We proposed a new multiphysics approach to better image and understand fumaroles in volcanic areas.
More information can be found on the scientific article Gresse et al., 2018
published in Nature Scientific Reports [download pdf]
The Solfatara crater is the main degassing area of the Campi Flegrei caldera (Italy) (Fig. 1).
Figure 1. Location of the Solfatara volcano in the Campi Flegrei Caldera (Italy).
In this volcano, two fumaroles named Bocca Nuova and Bocca Grande represent the largest direct degassing vents (Fig. 1a). These two fumaroles ~25 m apart, are regularly monitored because they contain key information to understand the dynamics of the recent unrest (Fig. 2b). Surprisingly, Bocca Nuova and Bocca Grande fumaroles show distinct temporal geochemical signatures over the past 15 years . Indeed, while Bocca Grande fumarole displays an increase in temperature, Bocca Nuova indicates the cooling of the system (Fig. 2c,d).
Figure 2. (b) The two main fumaroles at the Campi Flegrei caldera: Bocca Grande and Bocca Nuova with the evolution of (c) temperature (°C) and (d) CO2/H2O mass ratio.
In this study, we aimed to understand the origin of the geochemical distinctions between these neighboring fumaroles. To this end, we first built a high-resolution structural model of the fumarolic system using electric and seismic methods. Our 3-D model delineated the shallow gas reservoir that feeds the main fumaroles, and showed, for the first time, the existence of two distinct channels (Fig. 3 and Movie 1).
Figure 3. Plumbing system of the fumarolic area inferred from ERT and acoustic noise localization. (a) SW-NE vertical resistivity cross-section overlaid by surface temperature image (°C) crossing the Fangaia pool (F), the Bocca Grande fumarole (BG), and the Pisciarelli area (P) from Gresse, et al.26. Symbols are: g, gasdominated reservoir; p, liquid-dominated plume; c, area of formation and circulation of condensate; e, eruptive deposits; orange arrow, convective plume; black arrow, gas flow; white arrow, liquid-dominated flow. (b) Three dimensional enlargement of the electrical resistivity model beneath the fumarolic area. The gas reservoir feeds Bocca Grande through a ~10-m wide resistive channel. Seismic sources (green triangles) inferred below Bocca Nuova highlight a ~5-m-wide conduit, which channels gases from the gas reservoir toward the surface.

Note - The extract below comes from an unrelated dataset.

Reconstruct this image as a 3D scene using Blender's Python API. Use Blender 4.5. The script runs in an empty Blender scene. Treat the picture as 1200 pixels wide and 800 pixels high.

Movie 1: 3-D animation of the fumarolic system, as well as the processing of seismic sources to retrieve the Bocca Nuova conduit.
From these high-resolution images, we used a thermodynamic code (TOUGH2 EOS2, Pruess et al., 1999) to model the multiphase transport of the water and CO2 mixtures, which revealed an hydrothermal interaction with the contamination of Bocca Nuova fumarole by water condensate (Fig. 4).
Figure 4. Steady-state temperature distribution model for Bocca Grande and Bocca Nuova. (a) Three temperature isovalues: 80, 100 and 130 °C, represented in blue, purple, and red, respectively. (b) W-E vertical cross-section at y = 70 m, showing the thermal structure of Bocca Grande and Bocca Nuova with surface temperature (°C) and CO2 flux (g m−2 d−1). Green arrows, main gas-flow; white arrows, main liquid flow.
This study clarified a long-discussed debate on the origin of the geochemical distinctions between these twin fumaroles, and provided a better understanding of the geochemical signatures of volcanic gases in general.
Such modeling of fluid interactions will allow for the simulation of dynamic processes of magmatic degassing, which are crucial to better monitor volcanic unrest.